■ EXERCISE INSTRUCTIONS ■
Among the lines of the listing below, retype exactly those from the one containing "Python script. Write" through the one containing "scene.view_settings.view_transform='Standard'", both included. Do not include pictures.
# Start of RECORDED DATA
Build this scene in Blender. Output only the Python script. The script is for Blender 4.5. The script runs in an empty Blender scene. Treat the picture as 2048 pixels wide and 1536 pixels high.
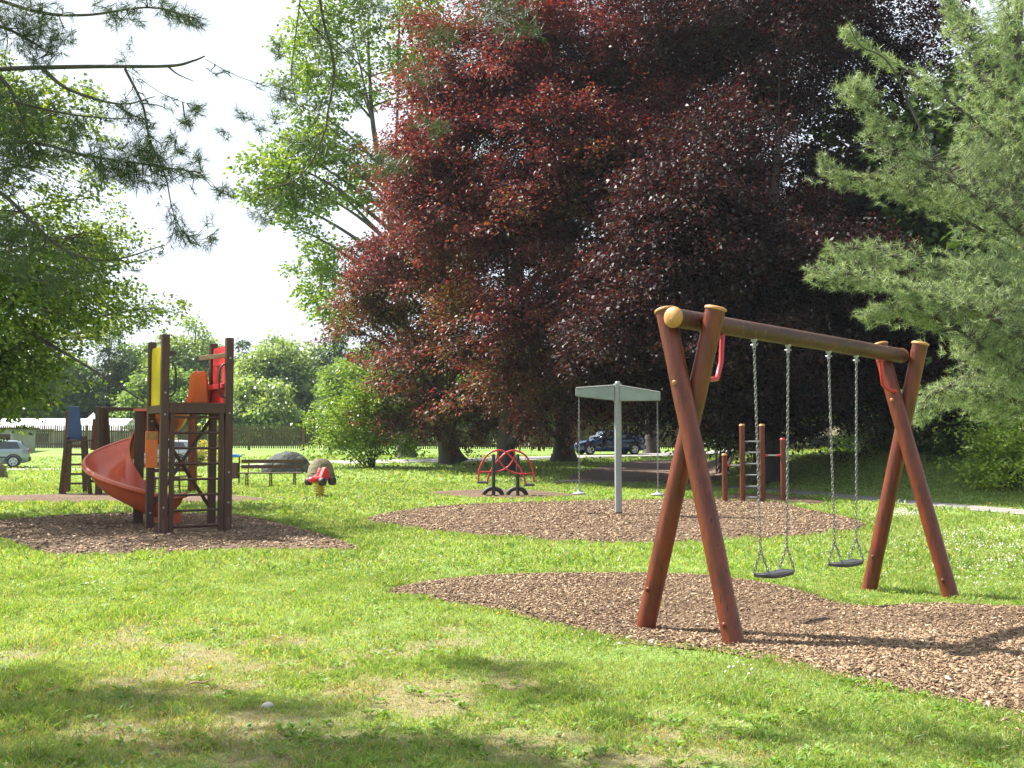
import bpy, bmesh, math, random
import numpy as np
from mathutils import Vector, Matrix
from mathutils.geometry import delaunay_2d_cdt

R = math.radians
random.seed(7)
rng = np.random.default_rng(11)
scene = bpy.context.scene
COL = scene.collection

# ------------------------------------------------------------------ camera
EYE, FPX, HOR = 1.6, 2100.0, 872.0
PITCH = math.atan((HOR - 768.0) / FPX)
cam_d = bpy.data.cameras.new("camera")
cam_d.sensor_width = 36.0
cam_d.lens = 36.0 * FPX / 2048.0
cam_d.clip_start = 0.1
cam_d.clip_end = 9000
cam = bpy.data.objects.new("camera", cam_d)
cam.location = (0, 0, EYE)
cam.rotation_euler = (math.pi / 2 + PITCH, 0, 0)
COL.objects.link(cam)
scene.camera = cam

# ------------------------------------------------------------------ sky and sun
SUN_EL = R(50)
SH = Vector((-0.88, 0.48)).normalized()          # horizontal direction towards the sun
world = bpy.data.worlds.new("World")
scene.world = world
world.use_nodes = True
wn = world.node_tree
bg = wn.nodes["Background"]
sky = wn.nodes.new("ShaderNodeTexSky")
sky.sky_type = 'NISHITA'
sky.sun_disc = False
sky.sun_elevation = SUN_EL
sky.sun_rotation = math.atan2(SH.x, SH.y) % (2 * math.pi)
sky.air_density = 1.0
sky.dust_density = 1.2
sky.ozone_density = 1.0
# a thin white veil of high haze over the blue, thicker towards the sun side
_tc = wn.nodes.new("ShaderNodeTexCoord")
_dp = wn.nodes.new("ShaderNodeVectorMath"); _dp.operation = 'DOT_PRODUCT'
_dp.inputs[1].default_value = (SH.x, SH.y, .2)
wn.links.new(_tc.outputs["Generated"], _dp.inputs[0])
_mr = wn.nodes.new("ShaderNodeMapRange")
_mr.inputs[1].default_value = -.75; _mr.inputs[2].default_value = .35; _mr.inputs[3].default_value = .45; _mr.inputs[4].default_value = .88
wn.links.new(_dp.outputs["Value"], _mr.inputs[0])
_mx = wn.nodes.new("ShaderNodeMix"); _mx.data_type = 'RGBA'
_mx.inputs[7].default_value = (7.4, 8.0, 8.9, 1)
wn.links.new(_mr.outputs[0], _mx.inputs[0]); wn.links.new(sky.outputs[0], _mx.inputs[6])
wn.links.new(_mx.outputs[2], bg.inputs[0])
bg.inputs[1].default_value = 0.058
sun_d = bpy.data.lights.new("sun", 'SUN')
sun_d.energy = 5.0
sun_d.angle = R(0.5)
sun_d.color = (1.0, 0.95, 0.87)
sun = bpy.data.objects.new("sun", sun_d)
sd = Vector((SH.x * math.cos(SUN_EL), SH.y * math.cos(SUN_EL), math.sin(SUN_EL)))
sun.rotation_euler = sd.to_track_quat('Z', 'Y').to_euler()
sun.location = sd * 60
COL.objects.link(sun)
scene.view_settings.view_transform = 'Standard'
scene.view_settings.look = 'None'
scene.view_settings.gamma = 1.0
scene.view_settings.exposure = 1.55
scene.render.engine = 'CYCLES'
cy = scene.cycles
cy.max_bounces = 7
cy.diffuse_bounces = 3
cy.glossy_bounces = 2
cy.transmission_bounces = 4
cy.transparent_max_bounces = 8
cy.volume_bounces = 0
cy.use_denoising = True
cy.sample_clamp_indirect = 4.0
cy.volume_step_rate = 4.0

# ------------------------------------------------------------------ picture to place
cP, sP = math.cos(PITCH), math.sin(PITCH)
def ray(px, py):
    a = (px - 1024.0) / FPX
    b = (768.0 - py) / FPX
    return a, cP - b * sP, sP + b * cP          # world x, y, z per unit
def W(px, py, d):
    """the point seen at pixel (px, py) at distance d along +Y"""
    x, y, z = ray(px, py)
    return Vector((x / y * d, d, EYE + z / y * d))
def G(px, py, z=0.0):
    x, y, zz = ray(px, py)
    t = (z - EYE) / zz
    return Vector((x * t, y * t, z))

# ------------------------------------------------------------------ noise and terrain
def S(t):
    t = np.clip(t, 0, 1)
    return t * t * (3 - 2 * t)
def hash2(ix, iy, seed=0):
    h = (ix.astype(np.int64) * 374761393 + iy.astype(np.int64) * 668265263 + seed * 982451653) & 0x7fffffff
    h = ((h ^ (h >> 13)) * 1274126177) & 0x7fffffff
    return ((h ^ (h >> 16)) & 0xffff) / 65535.0
def vnoise(x, y, seed=0):
    x = np.asarray(x, float); y = np.asarray(y, float)
    ix = np.floor(x); iy = np.floor(y)
    fx = S(x - ix); fy = S(y - iy)
    a = hash2(ix, iy, seed); b = hash2(ix + 1, iy, seed)
    c = hash2(ix, iy + 1, seed); d = hash2(ix + 1, iy + 1, seed)
    return (a * (1 - fx) + b * fx) * (1 - fy) + (c * (1 - fx) + d * fx) * fy
def fbm(x, y, seed=0, o=3):
    t = 0; a = .5; n = 0
    for k in range(o):
        t = t + a * vnoise(np.asarray(x) * 2 ** k, np.asarray(y) * 2 ** k, seed + k); n += a; a *= .5
    return t / n
def terr(x, y):
    x = np.asarray(x, float); y = np.asarray(y, float)
    right = 0.02 * np.clip(y - 35, 0, 35)
    left = 0.7 * S((y - 53) / 13)
    k = S((x + 18) / 9)
    base = left * (1 - k) + right * k
    s = (x - 8.1) * .947 + (y - 29.7) * .32 - 1.0
    mound = 1.02 * S(s / 5.5) * S((y - 20) / 14) * S((x - .170 * y) / 2.2) * (1 - .6 * S((y - 46) / 10))
    z = np.maximum(base, mound)
    z = z - 0.07 * np.exp(-((x - 4.4) ** 2 + (y - 11.2) ** 2) / 3.0)
    # scuffed hollows under the two swing seats and the heaped bark around them
    for hx, hy, hr, ha in ((2.35, 9.35, .55, -.085), (3.25, 10.3, .55, -.075), (2.9, 8.4, 1.0, .05), (4.1, 9.3, .9, .05), (1.3, 9.9, .9, .03), (3.6, 7.4, 1.1, .04)):
        z = z + ha * np.exp(-((x - hx) ** 2 + (y - hy) ** 2) / hr ** 2)
    return z
def tz(x, y): return float(terr(x, y))

# ------------------------------------------------------------------ materials
def new_mat(name):
    m = bpy.data.materials.new(name); m.use_nodes = True
    nt = m.node_tree
    return m, nt, nt.nodes["Principled BSDF"], nt.nodes["Material Output"]
def mixc(nt, fac, a, b, mode='MIX'):
    n = nt.nodes.new("ShaderNodeMix"); n.data_type = 'RGBA'; n.blend_type = mode
    for sock, v in ((n.inputs[0], fac), (n.inputs[6], a), (n.inputs[7], b)):
        if hasattr(v, 'is_output'): nt.links.new(v, sock)
        elif isinstance(v, (int, float)): sock.default_value = v
        else: sock.default_value = (*v, 1) if len(v) == 3 else v
    return n.outputs[2]
def noise(nt, scale, detail=4, rough=.55, stretch=None, coord='Object'):
    tc = nt.nodes.new("ShaderNodeTexCoord")
    n = nt.nodes.new("ShaderNodeTexNoise")
    n.inputs["Scale"].default_value = scale
    n.inputs["Detail"].default_value = detail
    n.inputs["Roughness"].default_value = rough
    src = tc.outputs[coord]
    if stretch:
        mp = nt.nodes.new("ShaderNodeMapping"); mp.inputs["Scale"].default_value = stretch
        nt.links.new(src, mp.inputs[0]); src = mp.outputs[0]
    nt.links.new(src, n.inputs["Vector"])
    return n.outputs[0]
def ramp(nt, src, lo, hi):
    n = nt.nodes.new("ShaderNodeMapRange")
    n.inputs[1].default_value = lo; n.inputs[2].default_value = hi
    nt.links.new(src, n.inputs[0]); return n.outputs[0]
def bump(nt, bsdf, src, strength=.3, dist=.01):
    b = nt.nodes.new("ShaderNodeBump"); b.inputs["Strength"].default_value = strength
    b.inputs["Distance"].default_value = dist
    nt.links.new(src, b.inputs["Height"]); nt.links.new(b.outputs[0], bsdf.inputs["Normal"])
def surf(name, c1, c2=None, scale=6, rough=.6, lo=.35, hi=.65, stretch=None, bmp=0, bdist=.01,
         metal=0, spec=.5, c3=None, scale3=30, lo3=.6, hi3=.7, cracks=None):
    m, nt, b, o = new_mat(name)
    b.inputs["Roughness"].default_value = rough
    b.inputs["Metallic"].default_value = metal
    b.inputs["Specular IOR Level"].default_value = spec
    c2 = c2 or tuple(v * .7 for v in c1)
    n = noise(nt, scale, 5, .6, stretch)
    c = mixc(nt, ramp(nt, n, lo, hi), c1, c2)
    if c3:
        n3 = noise(nt, scale3, 3, .6, stretch)
        c = mixc(nt, ramp(nt, n3, lo3, hi3), c, c3)
    if cracks:
        nk = noise(nt, 5, 4, .7, cracks)
        c = mixc(nt, ramp(nt, nk, .60, .66), c, (.025, .012, .008))
    nt.links.new(c, b.inputs["Base Color"])
    if bmp: bump(nt, b, noise(nt, scale * 4, 4, .6, stretch), bmp, bdist)
    return m
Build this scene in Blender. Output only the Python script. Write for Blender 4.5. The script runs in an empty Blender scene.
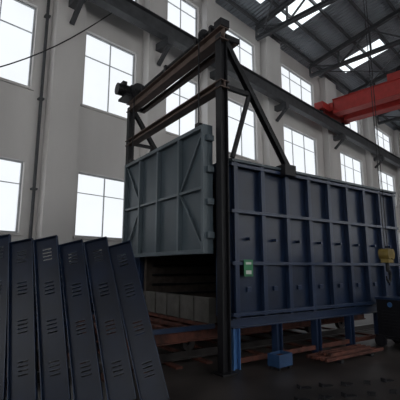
import bpy, math, random
from mathutils import Vector, Matrix
random.seed(4)
scene=bpy.context.scene
scene.view_settings.view_transform='Standard'

# ---------------------------------------------------------------- materials
def mat(name,col,rough=0.6,metal=0.0,var=0.25,scale=3.0,bump=0.0,detail=6,stretch=None,spec=0.5):
    m=bpy.data.materials.new(name); m.use_nodes=True
    nt=m.node_tree; b=nt.nodes['Principled BSDF']
    b.inputs['Roughness'].default_value=rough; b.inputs['Metallic'].default_value=metal
    b.inputs['Specular IOR Level'].default_value=spec
    tc=nt.nodes.new('ShaderNodeTexCoord'); mp=nt.nodes.new('ShaderNodeMapping')
    nt.links.new(tc.outputs['Object'],mp.inputs['Vector'])
    if stretch: mp.inputs['Scale'].default_value=stretch
    n=nt.nodes.new('ShaderNodeTexNoise'); n.inputs['Scale'].default_value=scale; n.inputs['Detail'].default_value=detail
    nt.links.new(mp.outputs['Vector'],n.inputs['Vector'])
    r=nt.nodes.new('ShaderNodeValToRGB')
    r.color_ramp.elements[0].position=0.3; r.color_ramp.elements[1].position=0.7
    r.color_ramp.elements[0].color=(*[c*(1-var) for c in col],1)
    r.color_ramp.elements[1].color=(*[min(1,c*(1+var)) for c in col],1)
    nt.links.new(n.outputs['Fac'],r.inputs['Fac']); nt.links.new(r.outputs['Color'],b.inputs['Base Color'])
    if bump:
        bp=nt.nodes.new('ShaderNodeBump'); bp.inputs['Strength'].default_value=bump
        nt.links.new(n.outputs['Fac'],bp.inputs['Height']); nt.links.new(bp.outputs['Normal'],b.inputs['Normal'])
    return m
def glow(name,col,s,var=0.06,scale=0.8):
    m=bpy.data.materials.new(name); m.use_nodes=True; nt=m.node_tree; nt.nodes.clear()
    o=nt.nodes.new('ShaderNodeOutputMaterial'); e=nt.nodes.new('ShaderNodeEmission')
    tc=nt.nodes.new('ShaderNodeTexCoord'); n=nt.nodes.new('ShaderNodeTexNoise'); n.inputs['Scale'].default_value=scale
    r=nt.nodes.new('ShaderNodeValToRGB')
    r.color_ramp.elements[0].color=(*[c*(1-var) for c in col],1); r.color_ramp.elements[1].color=(*[c*(1+var) for c in col],1)
    nt.links.new(tc.outputs['Object'],n.inputs['Vector']); nt.links.new(n.outputs['Fac'],r.inputs['Fac'])
    nt.links.new(r.outputs['Color'],e.inputs['Color']); e.inputs['Strength'].default_value=s
    nt.links.new(e.outputs[0],o.inputs[0]); return m

M={}
M['wall']=mat('wall_paint',(0.63,0.61,0.60),0.9,var=0.12,scale=0.5,stretch=(1,1,0.25))
M['wall_dark']=mat('wall_dado',(0.10,0.11,0.13),0.8,var=0.2,scale=0.8)
M['floor']=mat('concrete_floor',(0.040,0.034,0.032),0.45,var=0.7,scale=0.9,bump=0.1,detail=9)
M['glass']=glow('daylit_dusty_glass',(0.86,0.90,0.94),1.1)
M['glass_sun']=glow('sunlit_dusty_glass',(0.92,0.93,0.92),4.2)  # stronger glow for panes out of view, set to brighten the hall
M['sky']=glow('translucent_skylight_sheet',(0.85,0.92,0.95),1.5,scale=1.5)
M['frame']=mat('window_frame_paint',(0.40,0.42,0.44),0.5)
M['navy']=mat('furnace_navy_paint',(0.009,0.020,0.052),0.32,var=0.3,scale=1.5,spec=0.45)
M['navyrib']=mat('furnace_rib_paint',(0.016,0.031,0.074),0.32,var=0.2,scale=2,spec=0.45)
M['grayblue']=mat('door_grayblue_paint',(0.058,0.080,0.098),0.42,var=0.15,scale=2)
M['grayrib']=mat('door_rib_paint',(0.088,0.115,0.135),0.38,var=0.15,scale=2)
M['blue']=mat('post_blue_paint',(0.06,0.16,0.38),0.4)
M['binblue']=mat('bin_blue_paint',(0.02,0.06,0.15),0.5)
M['louver']=mat('louver_edge_paint',(0.028,0.04,0.062),0.45)
M['steel']=mat('dark_steel',(0.012,0.012,0.015),0.5,0.0,spec=0.3)
M['primer']=mat('brown_primer',(0.115,0.08,0.068),0.7,var=0.3)
M['rust']=mat('rusty_steel',(0.095,0.030,0.020),0.75,var=0.6,scale=6)
M['red']=mat('crane_red_paint',(0.42,0.035,0.03),0.5,var=0.15)
M['yellow']=mat('hook_yellow_paint',(0.20,0.14,0.03),0.6)
M['truss']=mat('truss_gray_paint',(0.06,0.063,0.07),0.6)
M['refr']=mat('refractory_lining',(0.06,0.046,0.04),0.9,var=0.3,scale=8)
M['hearth']=mat('hearth_plate',(0.10,0.095,0.09),0.7,var=0.25,scale=5)
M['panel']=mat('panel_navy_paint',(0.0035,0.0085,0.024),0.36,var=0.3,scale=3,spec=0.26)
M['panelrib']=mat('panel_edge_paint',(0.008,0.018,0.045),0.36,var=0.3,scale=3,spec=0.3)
M['green']=mat('label_green',(0.03,0.20,0.09),0.5)
M['white']=mat('label_white',(0.55,0.60,0.55),0.5,var=0.05)
M['pit']=mat('oily_rail',(0.05,0.045,0.045),0.35,0.6)
m=mat('corrugated_roof',(0.28,0.31,0.35),0.6,var=0.12,scale=0.7)
nt=m.node_tree; w=nt.nodes.new('ShaderNodeTexWave'); w.bands_direction='X'; w.inputs['Scale'].default_value=1.3
tc=[n for n in nt.nodes if n.type=='TEX_COORD'][0]; nt.links.new(tc.outputs['Object'],w.inputs['Vector'])
bp=nt.nodes.new('ShaderNodeBump'); bp.inputs['Strength'].default_value=0.8; bp.inputs['Distance'].default_value=0.08
nt.links.new(w.outputs['Fac'],bp.inputs['Height']); nt.links.new(bp.outputs['Normal'],nt.nodes['Principled BSDF'].inputs['Normal'])
M['roof']=m

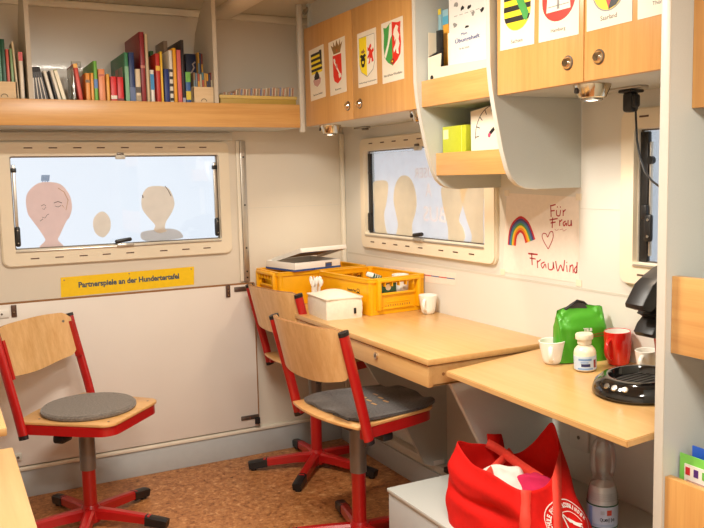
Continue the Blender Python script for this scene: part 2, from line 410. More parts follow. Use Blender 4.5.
# End of RECORDED DATA
■ SOLUTION ■
Build this scene in Blender. Output only the Python script. Write for Blender 4.5. The script runs in an empty Blender scene.
import bpy, math, random
from mathutils import Vector, Matrix
random.seed(4)
scene=bpy.context.scene
scene.view_settings.view_transform='Standard'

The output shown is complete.